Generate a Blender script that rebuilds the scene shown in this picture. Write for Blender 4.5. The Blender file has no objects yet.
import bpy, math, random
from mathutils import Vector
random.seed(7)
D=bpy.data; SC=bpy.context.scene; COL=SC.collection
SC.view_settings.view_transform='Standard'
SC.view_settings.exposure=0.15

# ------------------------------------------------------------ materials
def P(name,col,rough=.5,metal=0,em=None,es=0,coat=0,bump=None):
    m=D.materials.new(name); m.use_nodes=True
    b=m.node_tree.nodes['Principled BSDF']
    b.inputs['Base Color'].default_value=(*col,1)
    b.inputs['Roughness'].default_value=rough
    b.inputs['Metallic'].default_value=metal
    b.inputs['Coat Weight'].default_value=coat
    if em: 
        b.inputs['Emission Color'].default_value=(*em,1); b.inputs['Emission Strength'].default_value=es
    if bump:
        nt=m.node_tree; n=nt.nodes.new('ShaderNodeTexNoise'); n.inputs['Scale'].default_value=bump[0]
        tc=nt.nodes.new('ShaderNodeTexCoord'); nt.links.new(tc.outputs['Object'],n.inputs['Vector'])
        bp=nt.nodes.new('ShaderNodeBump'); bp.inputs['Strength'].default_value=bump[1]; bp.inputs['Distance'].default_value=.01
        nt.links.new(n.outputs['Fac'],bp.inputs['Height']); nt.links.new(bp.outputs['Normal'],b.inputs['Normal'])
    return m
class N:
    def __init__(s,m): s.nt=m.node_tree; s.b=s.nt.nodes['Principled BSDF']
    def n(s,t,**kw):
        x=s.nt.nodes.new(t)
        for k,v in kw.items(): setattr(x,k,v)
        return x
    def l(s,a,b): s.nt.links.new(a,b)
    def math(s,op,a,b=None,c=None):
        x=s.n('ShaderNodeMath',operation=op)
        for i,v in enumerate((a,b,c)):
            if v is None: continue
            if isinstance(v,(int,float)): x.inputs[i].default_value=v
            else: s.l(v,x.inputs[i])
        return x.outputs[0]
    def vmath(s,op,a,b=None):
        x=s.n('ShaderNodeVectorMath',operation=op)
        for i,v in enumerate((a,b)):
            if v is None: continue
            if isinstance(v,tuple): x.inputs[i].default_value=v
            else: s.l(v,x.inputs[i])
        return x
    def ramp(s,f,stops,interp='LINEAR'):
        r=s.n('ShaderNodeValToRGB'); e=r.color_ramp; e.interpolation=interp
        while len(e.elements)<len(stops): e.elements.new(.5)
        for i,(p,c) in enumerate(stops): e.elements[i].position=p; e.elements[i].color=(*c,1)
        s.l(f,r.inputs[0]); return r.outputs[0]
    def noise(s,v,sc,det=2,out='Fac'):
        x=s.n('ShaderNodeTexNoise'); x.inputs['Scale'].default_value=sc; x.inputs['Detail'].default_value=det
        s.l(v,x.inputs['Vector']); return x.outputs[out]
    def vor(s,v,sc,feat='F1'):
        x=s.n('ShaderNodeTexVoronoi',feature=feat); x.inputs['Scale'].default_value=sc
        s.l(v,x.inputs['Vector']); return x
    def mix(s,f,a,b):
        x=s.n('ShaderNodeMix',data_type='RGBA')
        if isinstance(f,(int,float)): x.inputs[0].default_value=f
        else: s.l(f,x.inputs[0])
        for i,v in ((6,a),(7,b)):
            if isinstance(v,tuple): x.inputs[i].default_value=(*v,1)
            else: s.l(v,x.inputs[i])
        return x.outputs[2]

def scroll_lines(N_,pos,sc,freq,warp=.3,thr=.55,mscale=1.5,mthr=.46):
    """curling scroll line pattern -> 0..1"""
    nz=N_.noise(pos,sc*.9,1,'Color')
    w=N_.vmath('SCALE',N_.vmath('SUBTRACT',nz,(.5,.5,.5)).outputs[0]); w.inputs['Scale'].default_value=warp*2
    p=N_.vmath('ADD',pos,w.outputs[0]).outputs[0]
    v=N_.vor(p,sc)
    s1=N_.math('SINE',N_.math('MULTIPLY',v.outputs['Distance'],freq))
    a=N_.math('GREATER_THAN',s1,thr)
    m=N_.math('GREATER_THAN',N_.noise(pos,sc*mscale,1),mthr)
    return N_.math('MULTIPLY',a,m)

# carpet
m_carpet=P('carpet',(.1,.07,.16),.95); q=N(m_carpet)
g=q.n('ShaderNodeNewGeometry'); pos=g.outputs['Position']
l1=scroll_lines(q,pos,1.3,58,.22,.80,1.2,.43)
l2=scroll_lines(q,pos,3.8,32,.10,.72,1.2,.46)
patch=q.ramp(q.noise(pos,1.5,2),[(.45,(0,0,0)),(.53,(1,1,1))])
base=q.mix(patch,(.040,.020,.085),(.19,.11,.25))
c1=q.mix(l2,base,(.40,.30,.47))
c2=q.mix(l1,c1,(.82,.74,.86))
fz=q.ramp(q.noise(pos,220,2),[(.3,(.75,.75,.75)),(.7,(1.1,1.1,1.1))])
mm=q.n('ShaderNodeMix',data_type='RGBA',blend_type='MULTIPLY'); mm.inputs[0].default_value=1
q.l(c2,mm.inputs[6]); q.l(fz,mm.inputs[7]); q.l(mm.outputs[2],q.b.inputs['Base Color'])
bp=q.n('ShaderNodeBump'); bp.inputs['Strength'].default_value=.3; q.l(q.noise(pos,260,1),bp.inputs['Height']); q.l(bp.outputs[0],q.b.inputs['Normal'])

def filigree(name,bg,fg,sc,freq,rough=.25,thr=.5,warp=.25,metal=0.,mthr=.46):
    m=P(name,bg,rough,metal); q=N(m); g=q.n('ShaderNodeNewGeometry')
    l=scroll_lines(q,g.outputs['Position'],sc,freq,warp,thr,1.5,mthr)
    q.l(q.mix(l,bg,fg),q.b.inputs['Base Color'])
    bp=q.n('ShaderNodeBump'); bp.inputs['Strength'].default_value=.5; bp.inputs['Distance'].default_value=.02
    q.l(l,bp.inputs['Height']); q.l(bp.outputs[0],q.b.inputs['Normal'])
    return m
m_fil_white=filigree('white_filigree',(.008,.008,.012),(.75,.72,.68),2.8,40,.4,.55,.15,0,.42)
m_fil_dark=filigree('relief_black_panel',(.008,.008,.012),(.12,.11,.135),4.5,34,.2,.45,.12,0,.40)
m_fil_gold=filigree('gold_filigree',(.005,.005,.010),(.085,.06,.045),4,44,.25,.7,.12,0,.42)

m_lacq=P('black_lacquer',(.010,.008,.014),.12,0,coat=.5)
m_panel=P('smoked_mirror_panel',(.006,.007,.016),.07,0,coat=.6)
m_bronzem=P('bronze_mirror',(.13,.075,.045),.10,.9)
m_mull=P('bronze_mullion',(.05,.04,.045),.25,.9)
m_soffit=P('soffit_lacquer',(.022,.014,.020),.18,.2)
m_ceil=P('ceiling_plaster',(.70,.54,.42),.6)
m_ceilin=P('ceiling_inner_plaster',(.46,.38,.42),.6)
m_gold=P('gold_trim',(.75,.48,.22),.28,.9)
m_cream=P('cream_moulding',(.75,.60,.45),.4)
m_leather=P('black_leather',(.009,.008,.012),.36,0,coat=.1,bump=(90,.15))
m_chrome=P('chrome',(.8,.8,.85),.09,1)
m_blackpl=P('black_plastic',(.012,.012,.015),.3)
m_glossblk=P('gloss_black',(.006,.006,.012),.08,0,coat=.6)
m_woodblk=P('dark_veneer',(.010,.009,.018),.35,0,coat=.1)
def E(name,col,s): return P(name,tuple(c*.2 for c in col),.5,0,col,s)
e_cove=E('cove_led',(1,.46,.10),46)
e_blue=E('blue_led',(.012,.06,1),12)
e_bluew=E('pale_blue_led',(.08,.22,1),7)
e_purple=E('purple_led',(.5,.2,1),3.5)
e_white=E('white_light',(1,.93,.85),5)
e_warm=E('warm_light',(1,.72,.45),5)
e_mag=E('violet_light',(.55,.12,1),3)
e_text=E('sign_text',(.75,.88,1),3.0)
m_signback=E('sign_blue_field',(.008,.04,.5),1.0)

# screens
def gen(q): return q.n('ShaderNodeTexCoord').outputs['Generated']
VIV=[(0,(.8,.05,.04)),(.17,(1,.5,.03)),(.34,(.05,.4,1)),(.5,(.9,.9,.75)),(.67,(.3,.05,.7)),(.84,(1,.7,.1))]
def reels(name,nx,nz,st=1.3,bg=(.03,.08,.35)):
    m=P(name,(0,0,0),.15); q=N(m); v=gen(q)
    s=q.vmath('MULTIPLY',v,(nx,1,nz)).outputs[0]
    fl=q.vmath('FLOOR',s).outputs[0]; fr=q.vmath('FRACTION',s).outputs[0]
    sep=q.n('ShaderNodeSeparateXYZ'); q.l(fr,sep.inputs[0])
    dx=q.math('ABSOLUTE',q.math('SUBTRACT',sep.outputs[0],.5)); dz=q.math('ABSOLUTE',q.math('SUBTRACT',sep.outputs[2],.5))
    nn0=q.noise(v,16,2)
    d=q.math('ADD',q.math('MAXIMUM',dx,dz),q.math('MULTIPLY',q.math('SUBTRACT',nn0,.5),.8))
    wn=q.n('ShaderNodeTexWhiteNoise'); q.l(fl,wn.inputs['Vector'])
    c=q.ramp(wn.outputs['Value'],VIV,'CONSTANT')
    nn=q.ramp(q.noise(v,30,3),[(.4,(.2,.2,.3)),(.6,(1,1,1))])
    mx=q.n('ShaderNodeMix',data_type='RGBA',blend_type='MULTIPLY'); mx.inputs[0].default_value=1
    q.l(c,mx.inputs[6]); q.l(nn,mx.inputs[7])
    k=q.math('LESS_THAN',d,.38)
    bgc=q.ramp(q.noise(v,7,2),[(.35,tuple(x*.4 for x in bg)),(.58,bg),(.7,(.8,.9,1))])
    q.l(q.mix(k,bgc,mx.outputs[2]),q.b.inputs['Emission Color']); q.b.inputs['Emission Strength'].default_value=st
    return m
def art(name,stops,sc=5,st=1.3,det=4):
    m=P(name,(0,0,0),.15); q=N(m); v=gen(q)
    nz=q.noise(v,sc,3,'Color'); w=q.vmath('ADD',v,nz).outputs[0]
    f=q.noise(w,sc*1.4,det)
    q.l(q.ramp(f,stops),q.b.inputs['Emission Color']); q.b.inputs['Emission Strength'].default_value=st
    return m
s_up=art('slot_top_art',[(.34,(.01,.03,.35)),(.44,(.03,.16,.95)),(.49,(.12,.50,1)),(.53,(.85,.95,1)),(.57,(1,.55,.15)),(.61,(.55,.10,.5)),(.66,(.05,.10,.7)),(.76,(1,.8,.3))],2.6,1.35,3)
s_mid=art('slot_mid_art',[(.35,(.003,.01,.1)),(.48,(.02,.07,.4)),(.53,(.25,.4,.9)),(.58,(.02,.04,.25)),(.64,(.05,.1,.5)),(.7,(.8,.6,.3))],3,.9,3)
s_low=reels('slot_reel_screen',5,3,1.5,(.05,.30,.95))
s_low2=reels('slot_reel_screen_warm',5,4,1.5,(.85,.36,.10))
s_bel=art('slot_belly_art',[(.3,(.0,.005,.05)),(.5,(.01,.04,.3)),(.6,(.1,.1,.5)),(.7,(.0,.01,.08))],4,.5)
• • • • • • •
## WHAT IS ASKED
Return the lines above precisely as they appear, beginning at the first line and ending at the line with "SC.view_settings.exposure=0.15", and nothing after it.

## WORKED SOLUTION
Generate a Blender script that rebuilds the scene shown in this picture. Write for Blender 4.5. The Blender file has no objects yet.
import bpy, math, random
from mathutils import Vector
random.seed(7)
D=bpy.data; SC=bpy.context.scene; COL=SC.collection
SC.view_settings.view_transform='Standard'
SC.view_settings.exposure=0.15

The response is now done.